Alla luce della giurisprudenza ormai consolidata (CEDU, Cassazione, Consiglio di Stato), una situazione del genere rappresenta un illecito permanente, inidoneo a trasferire la proprietà dal privato alla mano pubblica. Gli originari proprietari dei terreni (o i loro aventi causa, come gli eredi, ad esempio) non hanno mai perduto il loro diritto di proprietà e, quindi, possono agire per la restituzione dei suoli, previo eventuale ripristino dello stato dei luoghi, e per il risarcimento dei danni.

La Pubblica Amministrazione potrà scegliere di restituire i terreni e risarcire i danni per il periodo di illegittima occupazione (c’è però la prescrizione quinquennale che potrebbe venire eccepita), oppure procedere alla c.d. “acquisizione sanante”, tenendosi l’opera pubblica realizzata, ma pagando il valore venale dell’immobile, oltre ad un pregiudizio non patrimoniale (10% del valore venale), il tutto con gli interessi del 5% annuo a partire dalla data dell’occupazione (senza prescrizione, in questo caso).

Gli interessati, però, dovranno agire entro il 30.06.2023. Oltre questa data, per tutte le “espropriazioni” di cui sopra precedenti al 30.06.2003, potrebbe perfezionarsi l’usucapione ventennale in favore della Pubblica Amministrazione.

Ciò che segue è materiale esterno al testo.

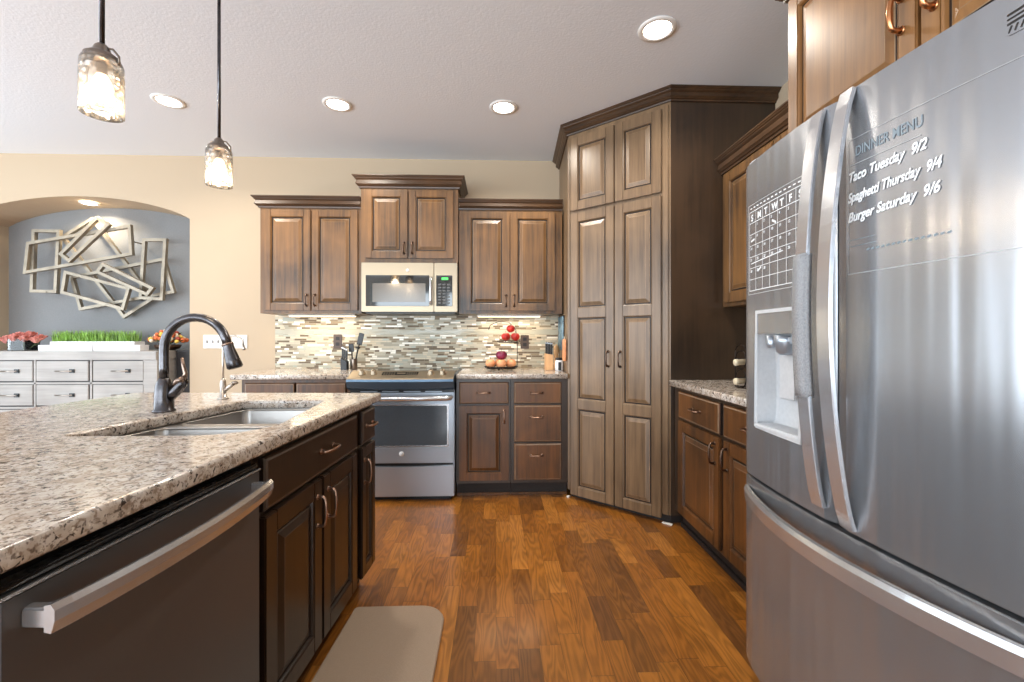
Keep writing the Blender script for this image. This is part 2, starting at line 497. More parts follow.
# ------------------------------------------------------------------ mesh helpers
class MB:
    def __init__(self):
        self.bm = bmesh.new()

    def _bev(self, vs, bev, seg=2):
        if bev > 0:
            es = {e for v in vs for e in v.link_edges}
            bmesh.ops.bevel(self.bm, geom=list(es), offset=bev, segments=seg, affect='EDGES', clamp_overlap=True)

    def box(self, x0, x1, y0, y1, z0, z1, bev=0.0, m=0, seg=2):
        if x1 < x0: x0, x1 = x1, x0
        if y1 < y0: y0, y1 = y1, y0
        if z1 < z0: z0, z1 = z1, z0
        n0 = len(self.bm.faces)
        vs = [self.bm.verts.new((x, y, z)) for x in (x0, x1) for y in (y0, y1) for z in (z0, z1)]
        q = [(0, 1, 3, 2), (4, 6, 7, 5), (0, 4, 5, 1), (2, 3, 7, 6), (0, 2, 6, 4), (1, 5, 7, 3)]
        fs = [self.bm.faces.new([vs[i] for i in f]) for f in q]
        for f in fs: f.material_index = m
        if bev: self._bev(vs, bev, seg)
        return self

    def prism(self, pts, z0, z1, axis='z', bev=0.0, m=0, seg=2):
        """pts: 2-D outline. axis z: (x,y); axis x: (y,z) extruded in x; axis y: (x,z) extruded in y."""
        def P(a, b, h):
            return {'z': (a, b, h), 'x': (h, a, b), 'y': (a, h, b)}[axis]
        A = [self.bm.verts.new(P(a, b, z0)) for a, b in pts]
        B = [self.bm.verts.new(P(a, b, z1)) for a, b in pts]
        n = len(pts)
        fs = [self.bm.faces.new(A[::-1]), self.bm.faces.new(B)]
        for i in range(n):
            fs.append(self.bm.faces.new([A[i], A[(i + 1) % n], B[(i + 1) % n], B[i]]))
        for f in fs: f.material_index = m
        bmesh.ops.recalc_face_normals(self.bm, faces=fs)
        if bev:
            es = set()
            for vv in (A, B):
                for i in range(n):
                    for e in vv[i].link_edges:
                        if e.other_vert(vv[i]) in (vv[i - 1], vv[(i + 1) % n]): es.add(e)
            bmesh.ops.bevel(self.bm, geom=list(es), offset=bev, segments=seg, affect='EDGES', clamp_overlap=True)
        return self

    def loops(self, loops, m=0, cap0=True, cap1=True, closed=False):
        """skin a list of equal-length vertex rings"""
        rings = [[self.bm.verts.new(p) for p in l] for l in loops]
        n = len(rings[0])
        fs = []
        K = len(rings)
        for k in range(K if closed else K - 1):
            a, b = rings[k], rings[(k + 1) % K]
            for i in range(n):
                fs.append(self.bm.faces.new([a[i], a[(i + 1) % n], b[(i + 1) % n], b[i]]))
        if not closed:
            if cap0: fs.append(self.bm.faces.new(rings[0][::-1]))
            if cap1: fs.append(self.bm.faces.new(rings[-1]))
        for f in fs: f.material_index = m; f.smooth = True
        bmesh.ops.recalc_face_normals(self.bm, faces=fs)
        return self

    def tube(self, pts, r, seg=10, m=0, closed=False, flat=None):
        """pipe along a polyline; r a number or a list; flat=(a,b) squashes the section"""
        pts = [Vector(p) for p in pts]
        n = len(pts)
        rs = r if isinstance(r, (list, tuple)) else [r] * n
        loops = []
        up = None
        for i in range(n):
            if closed:
                d = pts[(i + 1) % n] - pts[i - 1]
            elif i == 0:
                d = pts[1] - pts[0]
            elif i == n - 1:
                d = pts[-1] - pts[-2]
            else:
                d = (pts[i + 1] - pts[i]).normalized() + (pts[i] - pts[i - 1]).normalized()
            d.normalize()
            if up is None:
                up = Vector((0, 0, 1)) if abs(d.z) < 0.9 else Vector((0, 1, 0))
            a = up - d * up.dot(d)
            if a.length < 1e-6: a = d.orthogonal()
            a.normalize()
            up = a
            b = d.cross(a)
            loops.append([pts[i] + (a * math.cos(2 * PI * k / seg) + b * math.sin(2 * PI * k / seg)) * rs[i] for k in range(seg)])
        return self.loops(loops, m, closed=closed)

    def bar(self, pts, wv, t, m=0):
        """flat bar along a polyline: half-width vector wv, thickness t list of normal vectors"""
        loops = []
        for p, nrm in zip(pts, t):
            p = Vector(p); nrm = Vector(nrm); wv_ = Vector(wv)
            loops.append([p - wv_ - nrm, p + wv_ - nrm, p + wv_ + nrm, p - wv_ + nrm])
        self.loops(loops, m)
        for f in self.bm.faces: f.smooth = False
        return self

    def lathe(self, prof, c=(0, 0, 0), seg=24, m=0, axis='z', cap=True):
        loops = []
        for r, h in prof:
            l = []
            for k in range(seg):
                a = 2 * PI * k / seg
                x, y = r * math.cos(a), r * math.sin(a)
                p = {'z': (x, y, h), 'y': (x, h, y), 'x': (h, x, y)}[axis]
                l.append((c[0] + p[0], c[1] + p[1], c[2] + p[2]))
            loops.append(l)
        return self.loops(loops, m, cap, cap)

    def ball(self, c, r, seg=14, rings=9, m=0, sz=1.0, squash=None):
        prof = []
        for i in range(rings + 1):
            a = -PI / 2 + PI * i / rings
            prof.append((max(r * math.cos(a), r * 0.02), r * sz * math.sin(a)))
        return self.lathe(prof, c, seg, m)

    def smooth(self):
        for f in self.bm.faces: f.smooth = True
        return self

    def xf(self, mtx):
        bmesh.ops.transform(self.bm, matrix=mtx, verts=self.bm.verts)
        return self

    def build(self, name, mats, parent=None, world=False, label=None):
        if parent is not None and world:
            bmesh.ops.transform(self.bm, matrix=WM[parent.name].inverted(), verts=self.bm.verts)
        me = bpy.data.meshes.new(name)
        self.bm.to_mesh(me)
        self.bm.free()
        if not isinstance(mats, (list, tuple)): mats = [mats]
        for x in mats: me.materials.append(x)
        o = bpy.data.objects.new(name, me)
        COL.objects.link(o)
        if parent is not None:
            o.parent = parent
            WM[o.name] = WM[parent.name]
        else:
            WM[o.name] = Matrix.Identity(4)
        if label: o['label'] = label
        return o


WM = {}


def thing(name, label, cat, loc=(0, 0, 0), rz=0.0, group=None):
    o = bpy.data.objects.new(name, None)
    COL.objects.link(o)
    o.empty_display_size = 0.05
    o.location = loc
    o.rotation_euler = (0, 0, rz)
    WM[o.name] = Matrix.Translation(loc) @ Matrix.Rotation(rz, 4, 'Z')
    o['label'] = label
    o['category'] = cat
    if group: o['group'] = group
    return o


def tag(o, label, cat, group=None):
    o['label'] = label; o['category'] = cat
    if group: o['group'] = group
    return o


def recenter(o, loc):
    """put a single-mesh thing's origin at loc"""
    o.data.transform(Matrix.Translation([-v for v in loc]))
    o.location = loc
    WM[o.name] = Matrix.Translation(loc)
    return o


def struct(o):
    o['kind'] = 'structure'
    return o


def curve_slab(name, loops, z0, z1, mats, bev=0.006, parent=None, world=True, label=None):
    cu = bpy.data.curves.new(name, 'CURVE')
    cu.dimensions = '2D'
    cu.fill_mode = 'BOTH'
    cu.extrude = (z1 - z0) / 2 - bev
    cu.bevel_depth = bev
    cu.bevel_resolution = 3
    cu.offset = -bev
    for l in loops:
        s = cu.splines.new('POLY')
        s.points.add(len(l) - 1)
        for p, (x, y) in zip(s.points, l): p.co = (x, y, 0, 1)
        s.use_cyclic_u = True
    tmp = bpy.data.objects.new('tmp', cu)
    COL.objects.link(tmp)
    dg = bpy.context.evaluated_depsgraph_get()
    me = bpy.data.meshes.new_from_object(tmp.evaluated_get(dg))
    bpy.data.objects.remove(tmp)
    me.name = name
    me.transform(Matrix.Translation((0, 0, (z0 + z1) / 2)))
    if parent is not None and world: me.transform(WM[parent.name].inverted())
    me.materials.clear()
    for x in (mats if isinstance(mats, (list, tuple)) else [mats]): me.materials.append(x)
    o = bpy.data.objects.new(name, me)
    COL.objects.link(o)
    if parent is not None:
        o.parent = parent
        WM[o.name] = WM[parent.name]
    else:
        WM[o.name] = Matrix.Identity(4)
    if label: o['label'] = label
    return o


def rrect(x0, x1, y0, y1, r, n=5):
    pts = []
    for cx, cy, a0 in ((x1 - r, y1 - r, 0), (x0 + r, y1 - r, 90), (x0 + r, y0 + r, 180), (x1 - r, y0 + r, 270)):
        for i in range(n + 1):
            a = R(a0 + 90 * i / n)
            pts.append((cx + r * math.cos(a), cy + r * math.sin(a)))
    return pts


def rpoly(pts, rad, n=6):
    """round the corners of a polygon"""
    out = []
    N = len(pts)
    for i in range(N):
        p = Vector(pts[i]); a = (Vector(pts[i - 1]) - p); b = (Vector(pts[(i + 1) % N]) - p)
        r = rad[i] if isinstance(rad, (list, tuple)) else rad
        a.normalize(); b.normalize()
        ang = a.angle(b)
        t = r / math.tan(ang / 2)
        c = p + (a + b).normalized() * (r / math.sin(ang / 2))
        s = p + a * t - c; e = p + b * t - c
        a0 = math.atan2(s.y, s.x); a1 = math.atan2(e.y, e.x)
        d = (a1 - a0 + PI) % (2 * PI) - PI
        for k in range(n + 1):
            q = a0 + d * k / n
            out.append((c.x + r * math.cos(q), c.y + r * math.sin(q)))
    return out


def text_mesh(body, size, shear=0.0, thick=0.0, offset=0.0):
    cu = bpy.data.curves.new('txt', 'FONT')
    cu.body = body
    cu.size = size
    cu.shear = shear
    cu.extrude = thick
    cu.offset = offset
    tmp = bpy.data.objects.new('tmp', cu)
    COL.objects.link(tmp)
    dg = bpy.context.evaluated_depsgraph_get()
    me = bpy.data.meshes.new_from_object(tmp.evaluated_get(dg))
    bpy.data.objects.remove(tmp)
    return me


# ------------------------------------------------------------------ cabinet making (front faces local -y, x to the right, z up)
T = 0.02


def edge_for(m):
    return M['island_edge'] if m is M['island'] else M['dark_edge'] if m is M['base'] else M['edge']


def raised_door(parent, x0, x1, z0, z1, panels=None, y=0.0, wood_m=None, stile=0.055, name='door', t=T):
    """door slab whose back is at local y, front at y-t. panels: list of (z0,z1) openings"""
    mb = MB()
    yf = y - t
    if panels is None: panels = [(z0 + stile, z1 - stile)]
    mb.box(x0, x0 + stile, yf, y, z0, z1, 0.004)
    mb.box(x1 - stile, x1, yf, y, z0, z1, 0.004)
    zs = [z0] + [v for p in panels for v in p] + [z1]
    for a, b in zip(zs[0::2], zs[1::2]):
        mb.box(x0 + stile - 0.001, x1 - stile + 0.001, yf + 0.0004, y, a, b, 0.002)
    for pz0, pz1 in panels:
        px0, px1 = x0 + stile, x1 - stile
        prof = [(-0.001, yf + 0.001, 0), (0.004, yf + 0.004, 0), (0.007, yf + 0.0135, 1), (0.013, yf + 0.0135, 1), (0.016, yf + 0.0105, 2), (0.0185, yf + 0.0095, 0), (0.040, yf + 0.0025, 2), (0.0415, yf + 0.002, 0)]
        rings = []
        for ins, yy, mi in prof:
            rings.append([mb.bm.verts.new(p) for p in ((px0 + ins, yy, pz0 + ins), (px1 - ins, yy, pz0 + ins), (px1 - ins, yy, pz1 - ins), (px0 + ins, yy, pz1 - ins))])
        fs = []
        for k in range(len(rings) - 1):
            for i in range(4):
                f = mb.bm.faces.new([rings[k][i], rings[k][(i + 1) % 4], rings[k + 1][(i + 1) % 4], rings[k + 1][i]])
                f.material_index = prof[k][2]
                fs.append(f)
        fs.append(mb.bm.faces.new(rings[-1]))
        mb.box(px0 - 0.002, px1 + 0.002, y - 0.004, y - 0.001, pz0 - 0.002, pz1 + 0.002)
    return mb.build(name, [wood_m, M['glaze'], edge_for(wood_m)], parent)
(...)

Non è sufficiente fare una raccomandata o una PEC per impedire l’usucapione.

Per i proprietari dei suoli resta irrilevante che la vicenda sia molto risalente nel tempo (40 o 50 anni); che l’opera pubblica sia stata realizzata e/o che venga utilizzata; che si tratti di occupazione usurpativa oppure acquisitiva; che venga eccepita la rinuncia abdicativa e/o l’usucapione; che vi siano stati, o no, provvedimenti dichiarativi della pubblica utilità e/o di occupazione dei suoli; che i lavori si siano conclusi prima o dopo la scadenza dei termini previsti per la fine delle espropriazioni e/o dei lavori; che siano state pagate, o no, le indennità di occupazione e/o di esproprio (le relative somme, però, se pagate, andranno decurtate).

Ciò che conta, ai fini della tutela dei diritti degli originari “espropriati”, è che non ci sia stato il formale provvedimento di esproprio, vero e proprio.